That was many years ago, on a night full of stars, I was watching the television with my then girlfriend Emily. Our love was young, and watching TV while rubbing each other’s shoulders felt better than a traditional Thai massage…
I’ve forgotten what we watched on TV, but not that it matters. The only thing that mattered was her company… enjoyed every nanoseconds of it. The air was so full of love and smelled lofty. We would exchange stories, stares and whispered words of love like poets. It was euphoric.
It lasted almost the whole night, until my love became too tired and rested voluptuously on my lap. The sound of the TV then slowly faded (coz I fucking pressed the remote you moron) and the next thing I knew, was that the night suddenly receded into a halcyon ambiance… the only thing audible was the droning sound of the cicadas (save for a few occasional cacklings from the lizards frigging each other on the ceiling).
I was watching her weaving dreams, as she advents deeper into her dormant state … her delicate mouth wide agape, inundated with her saliva nectar of ptyalin. I can’t help but to feel grateful at that particular moment, that I get to experience such a tranquil moment with my love … unlike those stray dogs sleeping by the roadside alone (albeit they kinda have unlimited sex activities with basically any other fellow dogs…)

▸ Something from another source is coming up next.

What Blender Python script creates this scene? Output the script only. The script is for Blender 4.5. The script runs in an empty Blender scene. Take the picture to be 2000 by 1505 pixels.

I continued to drift further in my drunkenly love state, when suddenly, I heard something disturbingly disturbing. It’s POOOOOT. A perfect POOOOT with all the correct tones and curves. I was dumbfucked. I felt romantic no more … but was preparing for the worst by holding my breath (coz I can’t fucking bail… she’s still sleeping on my lap. I can’t just flip her off irresponsibly). But there wasn’t any nasty smell … and I took a few test whiffs before allowing myself to breathe properly again.
Due to the worn off feel of romanticism, my legs suddenly felt numb (coz her head restricting my blood flow) and decided to shift a little. My movements somehow triggered something inside her that I couldn’t possibly explain … and she let off another rip of fart. POOOOT. Again, it was with the most perfect tone I’ve ever heard. This time, I couldn’t contain myself, but laughed out loud like a jackass - waking her up.
As confused as a cuttlefish, she duly asked me “What happened ?”. I replied her “My dear, you’ve just ripped the most perfect fart I’ve ever heard in my life …” And we laughed it off together.
*this post was inspired by the previous entry about farts.